Genre: Melodic Metal
Label: Noise Records
Playing time: 46:05
Band homepage: Conception

Tracklist:

  1. Under A Mourning Star
  2. Missionary Man
  3. Retrospect
  4. Guilt
  5. Sanctuary
  6. A Million Gods
  7. Some Wounds
  8. Carnal Comprehension
  9. Solar Serpent
  10. In Your Multitude
Conception - In Your Multitude
WOW!!! This is a brilliant beginning!!! Not only that I have the limited edition with LP-cover with limited bonus-single in clear vinyl, no, the beginning of "Under A Mourning Star" alone is incredible! The guitars are thundering in combination with the drums that your speakers start to crumble, then the track evolves into a powerful mid-tempo-cracker with strong chorus and heavy guitars! Great!

But also the rest of "In Your Multitude" has turned out to be the album that we all had expected/hoped for from the Norwegians. Precise a bit progressive Melodic Metal with much power, great guitar-work and a vocalist extraordinaire. The recipe of the second album "Parallel Minds" has been further refined, the only valid point of criticism is that a fast song in style of "Building A Force" or "Water Confines" is missing, but given the quality of the rest of the songs this is dismissible. The songs give guitar-maestro Tore Østby plenty of room to show his skills, but he never makes the mistake of getting carried away within his soloing, but manages to keep everything on a level that leaves the song in the foreground.

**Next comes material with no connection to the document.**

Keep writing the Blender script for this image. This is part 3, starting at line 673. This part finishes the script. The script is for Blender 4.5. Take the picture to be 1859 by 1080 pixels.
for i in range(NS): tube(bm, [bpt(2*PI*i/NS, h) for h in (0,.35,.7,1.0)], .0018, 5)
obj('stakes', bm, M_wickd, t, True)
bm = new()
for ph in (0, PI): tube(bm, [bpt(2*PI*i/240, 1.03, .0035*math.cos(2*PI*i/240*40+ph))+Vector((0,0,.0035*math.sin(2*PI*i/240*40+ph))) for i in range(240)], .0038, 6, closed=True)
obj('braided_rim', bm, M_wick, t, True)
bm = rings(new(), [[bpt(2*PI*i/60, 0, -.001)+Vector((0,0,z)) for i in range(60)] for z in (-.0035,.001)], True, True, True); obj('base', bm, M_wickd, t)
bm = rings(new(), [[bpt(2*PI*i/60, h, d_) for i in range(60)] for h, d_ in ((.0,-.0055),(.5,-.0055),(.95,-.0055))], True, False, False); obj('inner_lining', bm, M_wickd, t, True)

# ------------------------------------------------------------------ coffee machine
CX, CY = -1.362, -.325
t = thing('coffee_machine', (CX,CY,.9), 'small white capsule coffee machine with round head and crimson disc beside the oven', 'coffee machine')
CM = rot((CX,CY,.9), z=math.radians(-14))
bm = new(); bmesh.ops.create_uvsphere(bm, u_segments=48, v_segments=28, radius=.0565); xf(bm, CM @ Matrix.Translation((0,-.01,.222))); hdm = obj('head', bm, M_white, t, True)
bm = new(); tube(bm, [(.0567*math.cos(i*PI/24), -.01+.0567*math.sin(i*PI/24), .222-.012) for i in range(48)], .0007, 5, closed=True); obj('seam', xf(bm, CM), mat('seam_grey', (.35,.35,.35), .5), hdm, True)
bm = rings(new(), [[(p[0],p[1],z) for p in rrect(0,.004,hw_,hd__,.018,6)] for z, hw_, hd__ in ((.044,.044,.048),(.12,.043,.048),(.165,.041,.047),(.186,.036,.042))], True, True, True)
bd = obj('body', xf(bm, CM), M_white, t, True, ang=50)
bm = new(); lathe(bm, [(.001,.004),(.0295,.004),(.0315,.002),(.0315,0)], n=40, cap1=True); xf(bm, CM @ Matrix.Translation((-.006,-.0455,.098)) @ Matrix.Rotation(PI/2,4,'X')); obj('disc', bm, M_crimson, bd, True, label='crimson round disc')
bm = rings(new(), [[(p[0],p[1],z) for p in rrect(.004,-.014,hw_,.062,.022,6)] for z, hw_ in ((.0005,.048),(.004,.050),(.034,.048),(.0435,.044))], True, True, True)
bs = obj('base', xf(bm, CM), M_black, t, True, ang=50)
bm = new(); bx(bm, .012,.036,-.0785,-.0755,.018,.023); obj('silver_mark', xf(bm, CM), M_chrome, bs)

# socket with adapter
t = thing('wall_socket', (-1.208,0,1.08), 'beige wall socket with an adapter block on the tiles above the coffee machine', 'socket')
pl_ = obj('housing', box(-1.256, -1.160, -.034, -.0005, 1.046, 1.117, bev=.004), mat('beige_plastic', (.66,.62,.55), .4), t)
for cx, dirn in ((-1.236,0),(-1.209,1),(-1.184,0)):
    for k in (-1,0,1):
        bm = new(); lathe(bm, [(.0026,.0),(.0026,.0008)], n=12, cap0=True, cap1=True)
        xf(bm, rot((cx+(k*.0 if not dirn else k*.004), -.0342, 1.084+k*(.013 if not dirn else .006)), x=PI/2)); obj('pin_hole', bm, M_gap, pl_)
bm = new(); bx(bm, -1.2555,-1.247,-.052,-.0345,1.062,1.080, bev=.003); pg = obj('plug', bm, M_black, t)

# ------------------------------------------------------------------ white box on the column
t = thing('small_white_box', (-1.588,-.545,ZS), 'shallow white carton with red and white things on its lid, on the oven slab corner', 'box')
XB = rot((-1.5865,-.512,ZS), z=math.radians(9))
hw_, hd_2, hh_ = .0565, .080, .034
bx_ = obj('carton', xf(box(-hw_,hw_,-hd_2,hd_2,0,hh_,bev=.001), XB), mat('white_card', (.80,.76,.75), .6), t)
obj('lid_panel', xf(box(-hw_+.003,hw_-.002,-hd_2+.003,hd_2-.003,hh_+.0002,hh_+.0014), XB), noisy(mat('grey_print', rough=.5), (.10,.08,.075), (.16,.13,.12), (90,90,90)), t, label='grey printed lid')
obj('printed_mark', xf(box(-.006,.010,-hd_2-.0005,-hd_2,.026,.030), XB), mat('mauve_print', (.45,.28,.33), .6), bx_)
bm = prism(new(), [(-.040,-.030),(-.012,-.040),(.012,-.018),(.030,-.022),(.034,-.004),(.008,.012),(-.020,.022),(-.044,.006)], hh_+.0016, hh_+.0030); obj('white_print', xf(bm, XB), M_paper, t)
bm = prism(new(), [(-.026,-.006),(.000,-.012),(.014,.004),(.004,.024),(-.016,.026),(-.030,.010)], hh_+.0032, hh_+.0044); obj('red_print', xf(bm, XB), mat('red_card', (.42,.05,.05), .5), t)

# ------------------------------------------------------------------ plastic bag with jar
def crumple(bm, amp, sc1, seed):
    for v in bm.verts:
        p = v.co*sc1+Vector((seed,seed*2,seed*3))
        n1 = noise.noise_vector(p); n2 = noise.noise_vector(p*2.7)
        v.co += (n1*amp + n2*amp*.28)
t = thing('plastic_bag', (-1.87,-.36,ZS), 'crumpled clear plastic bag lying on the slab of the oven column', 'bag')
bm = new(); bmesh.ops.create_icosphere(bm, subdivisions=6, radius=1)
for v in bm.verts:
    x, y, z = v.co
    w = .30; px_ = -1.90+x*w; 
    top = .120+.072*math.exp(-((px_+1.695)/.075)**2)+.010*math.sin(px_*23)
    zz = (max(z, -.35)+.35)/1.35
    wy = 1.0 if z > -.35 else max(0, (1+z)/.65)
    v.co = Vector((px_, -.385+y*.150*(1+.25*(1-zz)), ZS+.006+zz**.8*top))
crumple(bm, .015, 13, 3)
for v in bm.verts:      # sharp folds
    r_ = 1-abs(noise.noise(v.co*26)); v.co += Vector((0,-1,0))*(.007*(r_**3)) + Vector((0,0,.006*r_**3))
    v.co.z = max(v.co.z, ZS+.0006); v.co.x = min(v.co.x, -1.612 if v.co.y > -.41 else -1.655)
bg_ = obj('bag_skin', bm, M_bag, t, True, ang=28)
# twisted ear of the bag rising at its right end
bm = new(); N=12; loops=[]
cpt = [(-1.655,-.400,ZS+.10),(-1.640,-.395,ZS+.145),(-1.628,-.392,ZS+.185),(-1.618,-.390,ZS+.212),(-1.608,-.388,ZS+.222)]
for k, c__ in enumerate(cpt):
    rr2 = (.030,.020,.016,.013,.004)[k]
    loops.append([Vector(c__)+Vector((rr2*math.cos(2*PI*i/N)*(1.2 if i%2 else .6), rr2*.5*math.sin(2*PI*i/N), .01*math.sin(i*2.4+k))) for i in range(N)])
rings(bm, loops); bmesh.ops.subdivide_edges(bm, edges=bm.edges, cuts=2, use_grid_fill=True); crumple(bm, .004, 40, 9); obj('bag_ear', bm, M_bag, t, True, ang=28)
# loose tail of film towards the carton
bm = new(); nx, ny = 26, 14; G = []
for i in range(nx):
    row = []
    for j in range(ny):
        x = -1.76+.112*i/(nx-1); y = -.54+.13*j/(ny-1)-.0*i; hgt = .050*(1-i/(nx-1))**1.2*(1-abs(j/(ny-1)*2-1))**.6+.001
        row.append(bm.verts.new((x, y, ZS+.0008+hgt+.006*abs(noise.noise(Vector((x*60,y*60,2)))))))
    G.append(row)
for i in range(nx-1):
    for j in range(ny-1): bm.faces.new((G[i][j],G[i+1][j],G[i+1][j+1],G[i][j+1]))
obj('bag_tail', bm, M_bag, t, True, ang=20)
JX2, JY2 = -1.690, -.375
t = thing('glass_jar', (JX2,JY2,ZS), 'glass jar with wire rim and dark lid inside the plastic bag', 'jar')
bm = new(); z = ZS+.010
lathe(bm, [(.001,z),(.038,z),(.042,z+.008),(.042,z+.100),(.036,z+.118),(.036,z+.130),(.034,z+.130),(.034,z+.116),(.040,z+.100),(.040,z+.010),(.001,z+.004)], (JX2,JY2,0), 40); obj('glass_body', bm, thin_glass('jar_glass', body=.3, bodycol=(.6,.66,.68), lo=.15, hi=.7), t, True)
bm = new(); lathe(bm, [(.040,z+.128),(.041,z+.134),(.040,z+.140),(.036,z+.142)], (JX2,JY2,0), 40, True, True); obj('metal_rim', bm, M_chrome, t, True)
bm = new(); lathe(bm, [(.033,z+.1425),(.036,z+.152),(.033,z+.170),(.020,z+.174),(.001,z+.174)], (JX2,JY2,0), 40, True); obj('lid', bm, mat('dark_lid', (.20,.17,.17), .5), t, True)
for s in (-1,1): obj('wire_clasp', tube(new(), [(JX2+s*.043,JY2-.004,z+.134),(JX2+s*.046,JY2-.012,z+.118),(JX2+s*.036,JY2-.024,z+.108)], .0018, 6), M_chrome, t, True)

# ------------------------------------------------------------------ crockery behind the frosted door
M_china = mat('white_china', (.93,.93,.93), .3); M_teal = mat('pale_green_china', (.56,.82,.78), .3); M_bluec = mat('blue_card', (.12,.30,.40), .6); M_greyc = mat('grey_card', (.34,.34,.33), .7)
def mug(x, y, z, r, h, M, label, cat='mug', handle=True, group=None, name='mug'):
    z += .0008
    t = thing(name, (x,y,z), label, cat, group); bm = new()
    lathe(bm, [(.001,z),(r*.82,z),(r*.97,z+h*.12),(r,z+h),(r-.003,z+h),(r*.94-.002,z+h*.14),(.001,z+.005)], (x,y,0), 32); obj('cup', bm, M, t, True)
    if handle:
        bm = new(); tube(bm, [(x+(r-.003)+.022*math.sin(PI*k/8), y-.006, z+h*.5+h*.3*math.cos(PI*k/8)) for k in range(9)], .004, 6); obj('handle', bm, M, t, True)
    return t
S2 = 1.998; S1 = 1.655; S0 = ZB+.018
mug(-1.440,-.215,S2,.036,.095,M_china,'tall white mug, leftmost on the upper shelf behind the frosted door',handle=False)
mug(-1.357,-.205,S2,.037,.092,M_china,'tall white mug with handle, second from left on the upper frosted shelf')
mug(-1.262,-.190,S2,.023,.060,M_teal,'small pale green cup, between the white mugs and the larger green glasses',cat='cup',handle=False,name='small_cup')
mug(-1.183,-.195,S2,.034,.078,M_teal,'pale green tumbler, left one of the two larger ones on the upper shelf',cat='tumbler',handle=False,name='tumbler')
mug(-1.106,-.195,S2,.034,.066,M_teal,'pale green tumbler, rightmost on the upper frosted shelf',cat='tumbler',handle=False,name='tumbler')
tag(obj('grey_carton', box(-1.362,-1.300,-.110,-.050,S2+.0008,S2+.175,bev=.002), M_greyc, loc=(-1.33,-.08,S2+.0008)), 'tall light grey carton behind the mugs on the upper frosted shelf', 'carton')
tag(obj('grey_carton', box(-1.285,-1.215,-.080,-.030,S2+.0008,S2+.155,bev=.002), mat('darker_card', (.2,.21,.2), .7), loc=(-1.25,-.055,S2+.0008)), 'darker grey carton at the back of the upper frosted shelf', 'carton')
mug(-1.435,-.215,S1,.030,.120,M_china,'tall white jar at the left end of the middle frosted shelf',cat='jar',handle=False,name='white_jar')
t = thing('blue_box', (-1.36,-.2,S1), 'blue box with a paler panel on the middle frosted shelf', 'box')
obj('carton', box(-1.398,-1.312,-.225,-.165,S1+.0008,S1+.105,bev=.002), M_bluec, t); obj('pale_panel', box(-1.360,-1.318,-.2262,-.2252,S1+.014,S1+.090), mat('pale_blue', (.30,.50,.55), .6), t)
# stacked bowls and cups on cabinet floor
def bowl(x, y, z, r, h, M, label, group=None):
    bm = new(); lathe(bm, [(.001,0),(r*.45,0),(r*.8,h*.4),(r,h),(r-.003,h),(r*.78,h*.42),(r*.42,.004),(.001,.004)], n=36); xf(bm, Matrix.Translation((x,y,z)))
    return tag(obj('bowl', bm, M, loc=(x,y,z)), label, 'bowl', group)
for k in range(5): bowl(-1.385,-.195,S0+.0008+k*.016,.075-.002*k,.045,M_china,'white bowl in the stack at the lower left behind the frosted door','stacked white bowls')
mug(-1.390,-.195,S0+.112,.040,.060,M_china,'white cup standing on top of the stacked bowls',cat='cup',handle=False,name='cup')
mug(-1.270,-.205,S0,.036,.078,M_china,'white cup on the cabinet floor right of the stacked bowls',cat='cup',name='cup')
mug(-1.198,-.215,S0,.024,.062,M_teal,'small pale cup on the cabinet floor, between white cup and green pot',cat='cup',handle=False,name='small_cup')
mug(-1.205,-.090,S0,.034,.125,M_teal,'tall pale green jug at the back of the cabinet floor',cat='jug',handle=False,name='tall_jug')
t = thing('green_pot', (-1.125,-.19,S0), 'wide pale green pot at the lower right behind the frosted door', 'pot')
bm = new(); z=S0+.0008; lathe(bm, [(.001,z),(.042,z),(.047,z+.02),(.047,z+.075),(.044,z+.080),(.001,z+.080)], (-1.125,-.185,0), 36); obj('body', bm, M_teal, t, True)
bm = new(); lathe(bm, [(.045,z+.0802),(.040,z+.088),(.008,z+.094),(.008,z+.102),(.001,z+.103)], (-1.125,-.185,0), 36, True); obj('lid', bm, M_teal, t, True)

Is "Missionary Man" more slower mid-tempo, so "Retrospect" offers us its very flowing chorus, which brings the melodic Metal of the Northmen to the right position. A good bit bulkier is "Guilt", which is far less catchy than the rest. After the very emotional "Sanctuary" (in which the acoustic guitar again has some Spanish touch) "A Million Gods" sounds a lot like "Parallel Minds", with its varied structure and emotive vocals, while "Some Wounds" has real hit-potential with its super-catchy chorus after a pretty different rhythm in the verse.

In "Solar Serpent" Khan again impressively proves his power and range and the closing "In Your Multitude" stands in one line with "Soliloquy" off the "Parallel Minds"-album, quite epic, with an outlandish vibe.

Even though I'd have like to hear at least one up-tempo-song, "In Your Multitude" still keeps the level of the already classic first two albums with ease and is yet another highlight in their vita!